Читать «Об антологии Алана Беннетта» онлайн - страница 2

Григорий Михайлович Кружков

Интересно все-таки, почему, несмотря на свой огромный авторитет в Англии, Гарди не стал таким же любимым в России, — хотя значительная часть его стихов переведена (и напечатана в последнем томе его трехтомника, вышедшего в 1989 году в «Художественной литературе»)? Не потому ли, что для русской поэзии, начиная с Пушкина и Жуковского до поэтов-символистов и постсимволистов, мейнстримом был как раз романтизм и его всевозможные изводы? Единственное исключение представляет Некрасов, но, несмотря на его огромное влияние на современников, в дальнейшем некрасовская линия продолжается в русской поэзии лишь редким пунктиром. И мне кажется, что Марк Фрейдкин очень тонко прочувствовал эту связь, переведя с дактилическими окончаниями одно из самых пронзительных стихотворений Гарди «Голос»:

Твой ли то голос, о женщина, ставшая Непреходящею болью моей, Слышится мне, словно в пору тогдашнюю Наших начальных безоблачных дней? Ты ль это? Если и впрямь ты звала меня, Дай же мне встретиться снова с тобой Там, возле города, где ты ждала меня В платье нежнее волны голубой! Иль это ветер с глухой безучастностью Носится вдоль перелесков и рек, И растворенную в блеклой безгласности Мне уж тебя не услышать вовек?..
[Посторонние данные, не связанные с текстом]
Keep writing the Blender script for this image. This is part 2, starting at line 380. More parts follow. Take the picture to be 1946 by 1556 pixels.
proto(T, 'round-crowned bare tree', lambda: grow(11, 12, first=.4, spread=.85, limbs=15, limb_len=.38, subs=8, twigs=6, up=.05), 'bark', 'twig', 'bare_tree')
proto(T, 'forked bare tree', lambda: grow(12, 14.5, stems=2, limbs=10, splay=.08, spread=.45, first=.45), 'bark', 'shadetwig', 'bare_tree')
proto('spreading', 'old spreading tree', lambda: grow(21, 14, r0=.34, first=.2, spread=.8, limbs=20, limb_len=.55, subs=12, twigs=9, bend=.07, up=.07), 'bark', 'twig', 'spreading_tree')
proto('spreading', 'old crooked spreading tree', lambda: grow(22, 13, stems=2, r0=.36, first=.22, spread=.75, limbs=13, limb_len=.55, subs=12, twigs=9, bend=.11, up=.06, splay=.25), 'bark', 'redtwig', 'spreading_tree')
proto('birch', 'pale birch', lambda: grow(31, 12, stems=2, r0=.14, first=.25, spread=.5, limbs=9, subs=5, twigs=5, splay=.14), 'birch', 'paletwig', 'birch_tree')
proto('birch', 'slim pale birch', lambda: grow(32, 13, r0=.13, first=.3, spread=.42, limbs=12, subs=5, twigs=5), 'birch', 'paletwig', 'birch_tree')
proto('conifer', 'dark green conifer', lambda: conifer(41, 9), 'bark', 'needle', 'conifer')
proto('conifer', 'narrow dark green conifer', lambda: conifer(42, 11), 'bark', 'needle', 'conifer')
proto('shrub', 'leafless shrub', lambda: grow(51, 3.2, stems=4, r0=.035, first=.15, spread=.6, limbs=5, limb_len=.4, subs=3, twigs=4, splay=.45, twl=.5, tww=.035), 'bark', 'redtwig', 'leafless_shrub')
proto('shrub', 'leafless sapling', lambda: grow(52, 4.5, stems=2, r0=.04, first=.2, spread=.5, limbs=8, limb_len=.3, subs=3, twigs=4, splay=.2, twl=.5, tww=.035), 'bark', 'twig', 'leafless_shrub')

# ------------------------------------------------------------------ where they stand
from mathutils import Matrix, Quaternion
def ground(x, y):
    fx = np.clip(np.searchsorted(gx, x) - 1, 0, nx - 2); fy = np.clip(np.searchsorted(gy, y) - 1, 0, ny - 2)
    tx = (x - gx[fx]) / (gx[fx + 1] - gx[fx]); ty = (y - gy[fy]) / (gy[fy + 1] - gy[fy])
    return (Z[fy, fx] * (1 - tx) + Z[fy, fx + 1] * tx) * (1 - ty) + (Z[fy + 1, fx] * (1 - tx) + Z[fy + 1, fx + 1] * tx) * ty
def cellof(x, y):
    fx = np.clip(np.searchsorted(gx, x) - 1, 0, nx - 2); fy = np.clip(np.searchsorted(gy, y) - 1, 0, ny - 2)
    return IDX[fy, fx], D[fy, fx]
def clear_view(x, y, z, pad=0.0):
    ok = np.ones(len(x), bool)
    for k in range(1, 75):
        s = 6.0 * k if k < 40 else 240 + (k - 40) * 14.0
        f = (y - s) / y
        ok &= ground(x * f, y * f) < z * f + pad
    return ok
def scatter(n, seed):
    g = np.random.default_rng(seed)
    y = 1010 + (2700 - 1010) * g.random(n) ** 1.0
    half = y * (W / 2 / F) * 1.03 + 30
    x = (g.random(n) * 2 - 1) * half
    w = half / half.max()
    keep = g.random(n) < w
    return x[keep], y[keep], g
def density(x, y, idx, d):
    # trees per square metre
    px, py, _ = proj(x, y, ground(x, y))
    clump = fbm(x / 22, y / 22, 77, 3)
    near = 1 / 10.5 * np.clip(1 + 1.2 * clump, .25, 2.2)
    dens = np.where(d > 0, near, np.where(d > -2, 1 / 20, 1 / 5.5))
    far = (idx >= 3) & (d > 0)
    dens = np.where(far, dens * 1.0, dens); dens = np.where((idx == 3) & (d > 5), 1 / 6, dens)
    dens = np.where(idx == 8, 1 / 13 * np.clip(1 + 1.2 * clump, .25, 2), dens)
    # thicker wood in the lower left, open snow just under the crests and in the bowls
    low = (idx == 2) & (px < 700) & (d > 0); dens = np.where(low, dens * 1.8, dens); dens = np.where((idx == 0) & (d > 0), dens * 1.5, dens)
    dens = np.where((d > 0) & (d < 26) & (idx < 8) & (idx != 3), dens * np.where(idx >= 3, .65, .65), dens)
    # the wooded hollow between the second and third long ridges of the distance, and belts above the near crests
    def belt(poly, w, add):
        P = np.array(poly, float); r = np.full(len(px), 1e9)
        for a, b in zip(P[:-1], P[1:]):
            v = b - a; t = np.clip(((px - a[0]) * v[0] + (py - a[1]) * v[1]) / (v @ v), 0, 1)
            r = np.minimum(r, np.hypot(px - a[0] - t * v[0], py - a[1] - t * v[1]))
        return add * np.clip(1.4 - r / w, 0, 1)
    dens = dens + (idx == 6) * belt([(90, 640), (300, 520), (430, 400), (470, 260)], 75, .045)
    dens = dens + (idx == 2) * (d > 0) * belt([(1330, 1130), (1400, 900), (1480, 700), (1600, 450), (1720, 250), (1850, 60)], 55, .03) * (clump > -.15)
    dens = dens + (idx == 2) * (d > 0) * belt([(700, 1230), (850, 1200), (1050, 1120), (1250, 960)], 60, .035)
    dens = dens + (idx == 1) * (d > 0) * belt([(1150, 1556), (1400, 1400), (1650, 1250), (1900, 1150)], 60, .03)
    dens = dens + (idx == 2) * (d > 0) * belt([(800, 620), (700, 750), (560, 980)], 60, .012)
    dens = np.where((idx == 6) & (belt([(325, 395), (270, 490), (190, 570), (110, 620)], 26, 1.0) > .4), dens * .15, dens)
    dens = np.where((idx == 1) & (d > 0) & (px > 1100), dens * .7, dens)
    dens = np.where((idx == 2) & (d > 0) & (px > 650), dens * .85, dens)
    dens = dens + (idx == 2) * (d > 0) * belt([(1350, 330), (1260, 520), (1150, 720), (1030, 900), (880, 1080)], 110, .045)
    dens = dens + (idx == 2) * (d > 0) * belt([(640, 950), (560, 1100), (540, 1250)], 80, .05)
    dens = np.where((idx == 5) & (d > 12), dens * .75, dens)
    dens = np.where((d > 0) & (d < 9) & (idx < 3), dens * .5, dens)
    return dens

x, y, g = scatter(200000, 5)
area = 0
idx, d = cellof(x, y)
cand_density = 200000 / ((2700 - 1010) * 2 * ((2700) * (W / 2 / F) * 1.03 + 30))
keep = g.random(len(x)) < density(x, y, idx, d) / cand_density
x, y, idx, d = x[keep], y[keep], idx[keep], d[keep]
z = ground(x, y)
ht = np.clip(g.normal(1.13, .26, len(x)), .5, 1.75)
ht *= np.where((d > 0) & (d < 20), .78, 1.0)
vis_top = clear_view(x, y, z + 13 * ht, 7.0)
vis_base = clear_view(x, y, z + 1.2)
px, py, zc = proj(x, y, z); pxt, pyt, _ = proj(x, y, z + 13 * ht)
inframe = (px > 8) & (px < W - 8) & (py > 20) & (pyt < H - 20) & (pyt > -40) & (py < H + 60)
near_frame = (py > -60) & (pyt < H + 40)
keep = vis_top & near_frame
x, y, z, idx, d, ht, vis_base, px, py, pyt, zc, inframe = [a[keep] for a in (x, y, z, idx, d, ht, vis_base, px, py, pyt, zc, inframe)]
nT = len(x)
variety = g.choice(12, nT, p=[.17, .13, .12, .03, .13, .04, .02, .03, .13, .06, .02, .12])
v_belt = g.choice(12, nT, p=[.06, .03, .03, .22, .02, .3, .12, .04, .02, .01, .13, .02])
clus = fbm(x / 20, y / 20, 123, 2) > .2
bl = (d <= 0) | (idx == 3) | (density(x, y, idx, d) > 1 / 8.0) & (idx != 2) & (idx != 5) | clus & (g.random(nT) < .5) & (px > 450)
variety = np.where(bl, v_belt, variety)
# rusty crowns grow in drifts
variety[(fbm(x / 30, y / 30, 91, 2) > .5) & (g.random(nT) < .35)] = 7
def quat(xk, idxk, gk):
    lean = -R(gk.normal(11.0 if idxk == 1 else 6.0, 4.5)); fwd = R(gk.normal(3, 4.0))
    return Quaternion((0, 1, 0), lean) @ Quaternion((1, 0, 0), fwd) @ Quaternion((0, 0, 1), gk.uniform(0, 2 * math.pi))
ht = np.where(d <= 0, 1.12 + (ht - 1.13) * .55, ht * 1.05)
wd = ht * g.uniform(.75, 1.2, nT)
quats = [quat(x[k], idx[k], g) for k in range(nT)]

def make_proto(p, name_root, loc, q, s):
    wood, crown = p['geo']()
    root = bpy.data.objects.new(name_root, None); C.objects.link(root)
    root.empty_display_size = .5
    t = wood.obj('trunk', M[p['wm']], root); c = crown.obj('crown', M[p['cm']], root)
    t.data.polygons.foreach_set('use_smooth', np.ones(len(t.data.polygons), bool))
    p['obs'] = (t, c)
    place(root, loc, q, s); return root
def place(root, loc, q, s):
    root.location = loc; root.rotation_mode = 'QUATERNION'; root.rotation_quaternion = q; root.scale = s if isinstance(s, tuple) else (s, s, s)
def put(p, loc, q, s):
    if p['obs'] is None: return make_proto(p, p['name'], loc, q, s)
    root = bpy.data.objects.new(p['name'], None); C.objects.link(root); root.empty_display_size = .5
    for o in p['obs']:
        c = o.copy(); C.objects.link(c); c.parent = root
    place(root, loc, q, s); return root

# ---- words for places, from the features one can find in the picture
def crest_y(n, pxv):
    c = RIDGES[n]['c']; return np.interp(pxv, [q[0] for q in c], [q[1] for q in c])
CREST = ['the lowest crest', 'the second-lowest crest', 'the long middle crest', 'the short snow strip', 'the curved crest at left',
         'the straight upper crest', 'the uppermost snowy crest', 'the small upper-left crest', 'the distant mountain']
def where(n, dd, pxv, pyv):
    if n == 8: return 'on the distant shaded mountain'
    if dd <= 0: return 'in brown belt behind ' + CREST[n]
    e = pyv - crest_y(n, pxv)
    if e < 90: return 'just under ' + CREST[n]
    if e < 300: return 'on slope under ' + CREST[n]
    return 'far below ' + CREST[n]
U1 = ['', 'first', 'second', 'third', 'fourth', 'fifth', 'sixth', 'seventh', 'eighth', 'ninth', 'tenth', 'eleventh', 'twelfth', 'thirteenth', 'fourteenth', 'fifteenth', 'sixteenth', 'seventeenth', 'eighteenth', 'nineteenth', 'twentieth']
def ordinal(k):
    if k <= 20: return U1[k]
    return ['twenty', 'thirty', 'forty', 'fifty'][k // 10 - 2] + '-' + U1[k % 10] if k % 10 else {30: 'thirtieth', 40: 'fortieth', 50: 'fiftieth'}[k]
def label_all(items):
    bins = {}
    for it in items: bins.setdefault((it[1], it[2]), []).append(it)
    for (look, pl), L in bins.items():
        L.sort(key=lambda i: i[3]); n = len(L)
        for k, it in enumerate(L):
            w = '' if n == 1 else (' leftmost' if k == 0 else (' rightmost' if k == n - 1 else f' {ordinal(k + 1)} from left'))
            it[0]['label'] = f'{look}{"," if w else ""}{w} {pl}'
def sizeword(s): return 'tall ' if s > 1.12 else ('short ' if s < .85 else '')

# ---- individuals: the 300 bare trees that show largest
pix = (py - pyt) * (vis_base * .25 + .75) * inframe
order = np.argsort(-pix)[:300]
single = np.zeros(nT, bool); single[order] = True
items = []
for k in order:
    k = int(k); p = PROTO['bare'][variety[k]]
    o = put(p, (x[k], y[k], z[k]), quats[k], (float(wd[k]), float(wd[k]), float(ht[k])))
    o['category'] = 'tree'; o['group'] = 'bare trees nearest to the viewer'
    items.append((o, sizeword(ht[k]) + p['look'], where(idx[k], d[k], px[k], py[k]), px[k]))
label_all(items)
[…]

Поэтический путь Томаса Гарди необычен. Когда он, уже прославившись как романист, сосредоточился на стихах, ему было почти шестьдесят лет. Между прочим, в его стихах изрядное место занимает кладбищенская тема. В каждом втором стихотворении — могилы, надгробные плиты, призраки умерших, зелень, растущая из праха погребенного… В этом он тоже — англичанин, который со смертью запанибрата; недаром именно в Англии расцвел жанр шутливых эпитафий. Можно вспомнить, что и первое стихотворение, по которому русский читатель познакомился с английской поэзией, была «Элегия, написанная на сельском кладбище» Томаса Грея, переведенная В. А. Жуковским в 1802 году.

В подборке Беннетта стихи Томаса Гарди о самоубийце соседствуют с элегией любимому коту, строфы, написанные на гибель «Титаника», — со стихами на смерть солдата в Англо-бурской войне, апокалипсический отрывок о кануне битвы при Ватерлоо — с безрадостным четверостишием, итожащим опыт Первой мировой:

Твердило Божье нам веленье О мире и благоволенье. Когда же, люди, мы успели Дойти до газов и шрапнели?

Альфред Эдвард Хаусман (1859–1936) тематически примыкает к Гарди. Он пишет о быстротечности жизни и молодости, об одиночестве и смерти. Его первая книга называлась «Шропширский парень», хотя сам он никакого отношения к сельской жизни не имел, в Шропшире бывал лишь проездом и почти всю жизнь был профессором латинского языка и литературы в Лондонском университете, а потом в Кембридже (выдающимся специалистом в своей области, между прочим).